--- start Information supplied ---

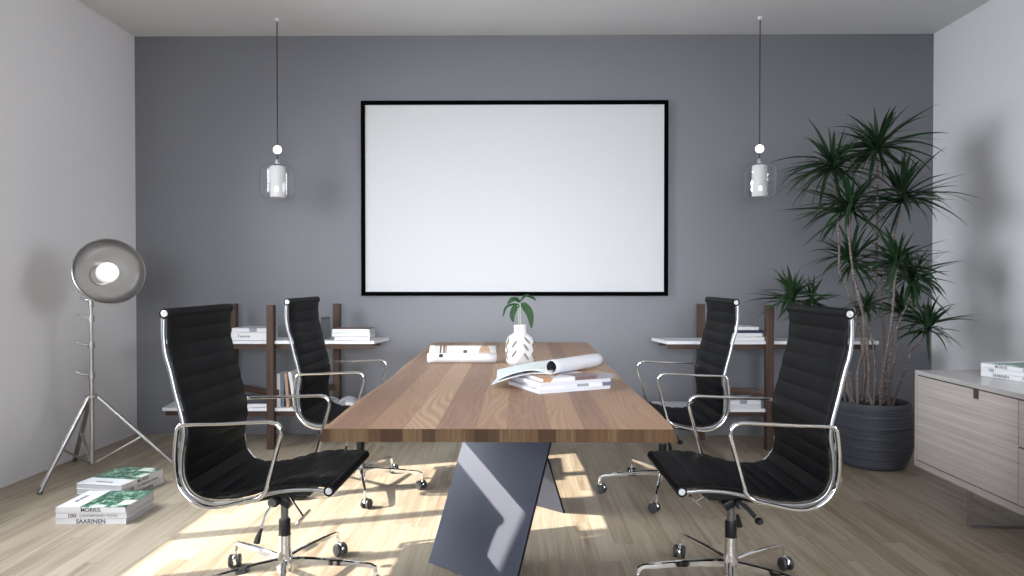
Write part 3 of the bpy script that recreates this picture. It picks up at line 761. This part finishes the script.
# ------------------------------------------------------------------ office chair
def make_chair(label):
    """local +X is where the sitter looks; Y spans the width"""
    t = thing('office_chair', label, 'chair')
    prof = [(-.311, 1.052), (-.3135, 1.0), (-.3125, .955), (-.306, .905), (-.293, .86), (-.275, .78), (-.256, .705), (-.246, .655), (-.247, .615), (-.254, .575), (-.257, .53), (-.253, .485), (-.235, .443), (-.205, .417), (-.165, .404), (-.12, .402), (-.06, .407), (0, .423), (.06, .440), (.12, .449), (.18, .451), (.243, .446)]
    fx = lambda x: .243+(x-.243)*1.03
    pts = catmull([(fx(x), 0, z) for x, z in prof], 4)
    HW = .235
    for s in (-1, 1):
        MB().sweep([p+Vector((0, s*HW, 0)) for p in pts], rrect(.012, .013, .004), side=(0, 1, 0)).build('side_frame', M_alu, t)
    # sling: offset to the sitter's side
    N = []
    for i, p in enumerate(pts):
        T_ = (pts[min(i+1, len(pts)-1)]-pts[max(i-1, 0)]).normalized(); N.append(Vector((-T_.z, 0, T_.x)))
    # arc length
    s_ = [0]
    for i in range(1, len(pts)): s_.append(s_[-1]+(pts[i]-pts[i-1]).length)
    def at(s):
        for i in range(1, len(pts)):
            if s_[i] >= s:
                q = (s-s_[i-1])/(s_[i]-s_[i-1]); return pts[i-1].lerp(pts[i], q), N[i-1].lerp(N[i], q).normalized()
        return pts[-1], N[-1]
    Ltot = s_[-1]; rib = Ltot/19
    split = rib*11
    def sling(sa, sb, name, wrap0=False, wrap1=False):
        rows = []; n = int(round((sb-sa)/rib*12)); w = HW+.001
        lineA, lineB = [], []
        for i in range(n+1):
            s = sa+(sb-sa)*i/n; p, nn = at(s); ph = (s/rib) % 1.0
            bump = .0055*abs(sin(pi*ph))**.45
            lineA.append(p+nn*(.0185+bump)); lineB.append(p+nn*(.0115-bump*.5))
        def row(pt, y): return Vector((pt.x, y, pt.z))
        m = MB(); ys = [-w, -w+.004, -w+.010, -w*.5, 0, w*.5, w-.010, w-.004, w]
        edge = [.35, .75, 1, 1, 1, 1, 1, .75, .35]
        mid = [(a+b)/2 for a, b in zip(lineA, lineB)]
        m.grid([[row(mid[i].lerp(lineA[i], e), y) for y, e in zip(ys, edge)] for i in range(n+1)])
        m.grid([[row(mid[i].lerp(lineB[i], e), y) for y, e in zip(ys, edge)] for i in range(n+1)])
        for q in (0, -1):
            m.grid([[row(mid[i].lerp(lineA[i], .35), ys[q]), row(mid[i].lerp(lineB[i], .35), ys[q])] for i in range(n+1)])
        for i in (0, n):
            m.grid([[row(mid[i].lerp(lineA[i], e), y) for y, e in zip(ys, edge)], [row(mid[i].lerp(lineB[i], e), y) for y, e in zip(ys, edge)]])
        return m.build(name, M_leather, t, smooth=50)
    sling(.004, split, 'backrest'); sling(split, Ltot-.006, 'seat')
    for nm, (px, pz) in (('top_roll', (-.320, 1.050)), ('front_roll', (.244, .4495))):
        rl = MB().cyl((px, -HW-.010, pz), (px, HW+.006, pz), .0185, n=24).build(nm, M_leather, t)
        for s in (-1, 1):
            MB().lathe([(.0115, 0), (.0115, .002), (.0095, .0035), (.004, .0035), (.003, .002)], 20, M=Matrix.Translation((px, s*(HW+(.010 if s < 0 else .006)), pz)) @ Matrix.Rotation(-s*pi/2, 4, 'X')).build('end_cap', M_capalu, rl)
    # armrests
    arm = [(-.253, .648), (-.247, .666), (-.227, .676), (-.107, .680), (.040, .687), (.066, .685), (.084, .676), (.093, .655), (.090, .632), (.074, .573), (.050, .482), (.040, .452), (.018, .430), (-.040, .414), (-.120, .397), (-.172, .401), (-.215, .425), (-.243, .460), (-.256, .50), (-.260, .573)]
    for s in (-1, 1):
        a = MB().sweep([p+Vector((0, s*(HW+.030), 0)) for p in catmull([(fx(x), 0, z) for x, z in arm], 4, True)], rrect(.021, .0115, .0045), side=(0, 1, 0), closed=True).build('armrest', M_chrome, t)
        for (x, z) in ((fx(-.257)-.006, .50), (.00, .424)):
            MB().cyl((x, s*(HW-.004), z), (x, s*(HW+.034), z), .007).build('spacer_bolt', M_chrome, a)
    # spreader bars
    for (x, z) in ((-.02, .409), (fx(-.252)-.012, .60)):
        MB().sweep([(x, -HW, z), (x, -HW*.6, z-.006), (x, HW*.6, z-.006), (x, HW, z)], rrect(.024, .010, .003), side=(1, 0, 0) if z < .5 else (0, 0, 1)).build('spreader', M_alu, t)
    # mechanism
    m = MB().box(-.05, .10, -.045, .045, .355, .405, bev=.008).box(.06, .12, -.065, .065, .372, .420, bev=.006)
    m.sweep([(-.03, 0, .36), (.03, 0, .325)], rrect(.06, .035, .008), side=(0, 1, 0))
    m.cyl((-.02, -.05, .345), (-.02, .05, .345), .019)
    m.sweep([(.0, -.02, .385), (-.03, -.10, .378), (-.09, -HW+.02, .392)], rrect(.03, .010, .003), side=(1, 0, 0)).sweep([(.0, .02, .385), (-.03, .10, .378), (-.09, HW-.02, .392)], rrect(.03, .010, .003), side=(1, 0, 0))
    m.build('tilt_mechanism', M_blackplastic, t)
    MB().cyl((-.025, -.052, .345), (-.025, -.060, .345), .016).cyl((-.025, .052, .345), (-.025, .060, .345), .016).build('pivot_cap', M_greyrod, t)
    lv = MB().tube(catmull([(-.02, -.05, .345), (-.042, -.07, .31), (-.055, -.09, .252)], 5), .004).build('height_lever', M_chrome, t)
    MB().sweep([(-.053, -.088, .262), (-.060, -.094, .238), (-.066, -.10, .212)], rrect(.022, .016, .005), radii=[.6, 1.0, 1.25]).build('lever_grip', M_blackplastic, lv)
    MB().tube([(.03, -.045, .375), (.105, -.095, .308)], .0040).tube([(.084, -.10, .284), (.128, -.09, .332)], .0055).build('tension_handle', M_chrome, t)
    pd = MB().sweep([(-.01, .05, .36), (-.040, .07, .335), (-.062, .085, .31)], rrect(.016, .010, .003), radii=[1, 1.1, 1.2]).build('tilt_lever', M_blackplastic, t)
    MB().sphere((-.072, .092, .298), .016, 14, .8).build('lever_knob', M_blackplastic, pd)
    # column
    MB().cyl((0, 0, .255), (0, 0, .345), .014, n=20).build('gas_rod', M_greyrod, t)
    MB().lathe([(.020, .205), (.0215, .21), (.0215, .262), (.019, .268)], 24).build('column_sleeve', M_blackplastic, t)
    MB().lathe([(.022, .066), (.029, .072), (.031, .09), (.029, .125), (.025, .14), (.0235, .16), (.0235, .208)], 28).build('hub', M_chrome, t)
    for k in range(5):
        a = 2*pi*k/5; d = Vector((cos(a), sin(a), 0)); sd = Vector((-sin(a), cos(a), 0))
        m = MB(); pth = [d*.02+Vector((0, 0, .112)), d*.10+Vector((0, 0, .112)), d*.22+Vector((0, 0, .106)), d*.325+Vector((0, 0, .098)), d*.343+Vector((0, 0, .090)), d*.347+Vector((0, 0, .062))]
        m.sweep(pth, [(.009, -.012), (.008, .006), (.004, .010), (-.004, .010), (-.008, .006), (-.009, -.012)], side=sd, radii=[1.15, 1.1, .9, .72, .66, .5])
        lg = m.build('leg', M_chrome, t)
        # caster
        c = d*.347; wd = Vector((cos(a+1.2), sin(a+1.2), 0)) if k % 2 else Vector((cos(a-.7), sin(a-.7), 0)); wa = Vector((-wd.y, wd.x, 0))
        cc = c - wd*.012 + Vector((0, 0, .0255))
        cs = MB().cyl(c+Vector((0, 0, .03)), c+Vector((0, 0, .068)), .006)
        hood = [cc + wd*(.0215*cos(q)) + Vector((0, 0, .0215*sin(q)+.001)) for q in [R(x) for x in range(10, 171, 16)]]
        cs.sweep(hood, rrect(.013, .010, .003), side=wa).cyl(cc-wa*.023, cc+wa*.023, .005)
        csob = cs.build("caster", M_chrome, t)
        for s in (-1, 1):
            Mw = Matrix.Translation(cc+wa*s*.009) @ (wa*s).to_track_quat('Z', 'Y').to_matrix().to_4x4()
            MB().lathe([(.008, 0), (.024, 0), (.0255, .004), (.0255, .010), (.022, .014), (.012, .015), (.001, .015)], 22, True, False, M=Mw).build('wheel', M_tyre, csob)
    return t
c1 = make_chair('black ribbed leather office chair with chrome arms at the near left of the table')
for src, x, y, rz, lb in [(c1, -.88, 2.55, -1.6, None),
    (None, -.88, 3.785, -1.4, 'black ribbed leather office chair at the far left of the table'),
    (None, .792, 2.545, 180.7, 'black ribbed leather office chair at the near right of the table'),
    (None, .79, 3.74, 181.1, 'black ribbed leather office chair at the far right of the table')]:
    o = src or copy_tree(c1)
    o.location = (x, y, 0); o.rotation_euler = (0, 0, R(rz)); o['group'] = 'office chairs around the conference table'
    if lb: o['label'] = lb

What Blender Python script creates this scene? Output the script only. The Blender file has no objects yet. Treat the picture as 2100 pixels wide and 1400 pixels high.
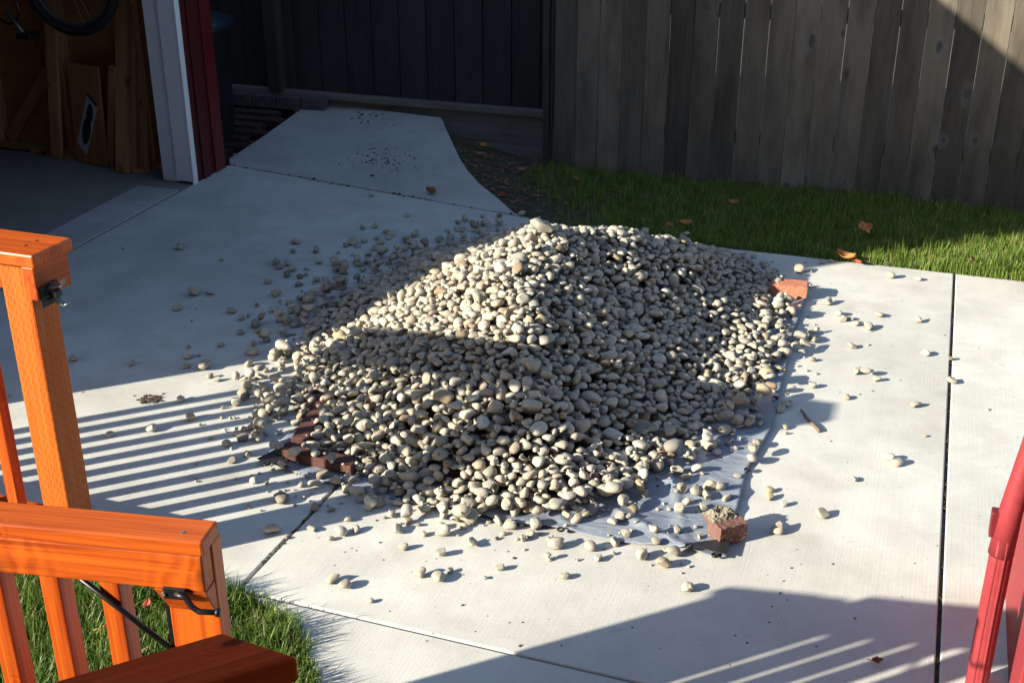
import bpy, math, random
import numpy as np
from mathutils import Vector, Matrix

R = math.radians
rnd = random.Random(7)
nrng = np.random.default_rng(11)
C = bpy.context.scene.collection
sc = bpy.context.scene

# ------------------------------------------------------------------ camera
CAMH = 1.95
FPX, PITCH, YAW = 2417.0, R(23.8), R(19.75)
cam_d = bpy.data.cameras.new('camera')
cam_d.sensor_width = 36.0
cam_d.lens = 36.0 * FPX / 2100.0
cam_d.clip_start = 0.02
cam_d.clip_end = 500.0
cam = bpy.data.objects.new('camera', cam_d)
C.objects.link(cam)
cam.location = (0, 0, CAMH)
cam.rotation_euler = (R(90) - PITCH, 0, YAW)
sc.camera = cam

# ------------------------------------------------------------------ sky, sun, exposure
SUN_EL = 21.19
SX, SY = 0.727, 0.686                      # horizontal direction the light travels
world = bpy.data.worlds.new('World')
sc.world = world
world.use_nodes = True
wn = world.node_tree
bg = wn.nodes['Background']
sky = wn.nodes.new('ShaderNodeTexSky')
sky.sky_type = 'NISHITA'
sky.sun_disc = False
sky.sun_elevation = R(SUN_EL)
sky.sun_rotation = math.atan2(-SX, -SY)
sky.air_density = 1.0
sky.dust_density = 0.6
sky.ozone_density = 1.5
wn.links.new(sky.outputs[0], bg.inputs[0])
bg.inputs[1].default_value = 0.10
sun_d = bpy.data.lights.new('sun', 'SUN')
sun_d.energy = 5.0
sun_d.angle = R(0.5)
sun_d.color = (1.0, 0.955, 0.80)
sun = bpy.data.objects.new('sun', sun_d)
C.objects.link(sun)
sun.rotation_euler = Vector((SX, SY, -math.tan(R(SUN_EL)))).to_track_quat('-Z', 'Y').to_euler()
sun.location = (-6, -6, 6)
sc.view_settings.view_transform = 'Standard'
sc.view_settings.look = 'None'
sc.view_settings.exposure = 1.25
sc.view_settings.gamma = 1.0
sc.cycles.max_bounces = 6
sc.cycles.diffuse_bounces = 1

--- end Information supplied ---

## The task
Everything from the line that contains "What Blender Python" down to the line that contains "sc.camera = cam" should be written out exactly, end lines too, minus the pictures.

## Final result
What Blender Python script creates this scene? Output the script only. The Blender file has no objects yet. Treat the picture as 2100 pixels wide and 1400 pixels high.
import bpy, math, random
import numpy as np
from mathutils import Vector, Matrix

R = math.radians
rnd = random.Random(7)
nrng = np.random.default_rng(11)
C = bpy.context.scene.collection
sc = bpy.context.scene

# ------------------------------------------------------------------ camera
CAMH = 1.95
FPX, PITCH, YAW = 2417.0, R(23.8), R(19.75)
cam_d = bpy.data.cameras.new('camera')
cam_d.sensor_width = 36.0
cam_d.lens = 36.0 * FPX / 2100.0
cam_d.clip_start = 0.02
cam_d.clip_end = 500.0
cam = bpy.data.objects.new('camera', cam_d)
C.objects.link(cam)
cam.location = (0, 0, CAMH)
cam.rotation_euler = (R(90) - PITCH, 0, YAW)
sc.camera = cam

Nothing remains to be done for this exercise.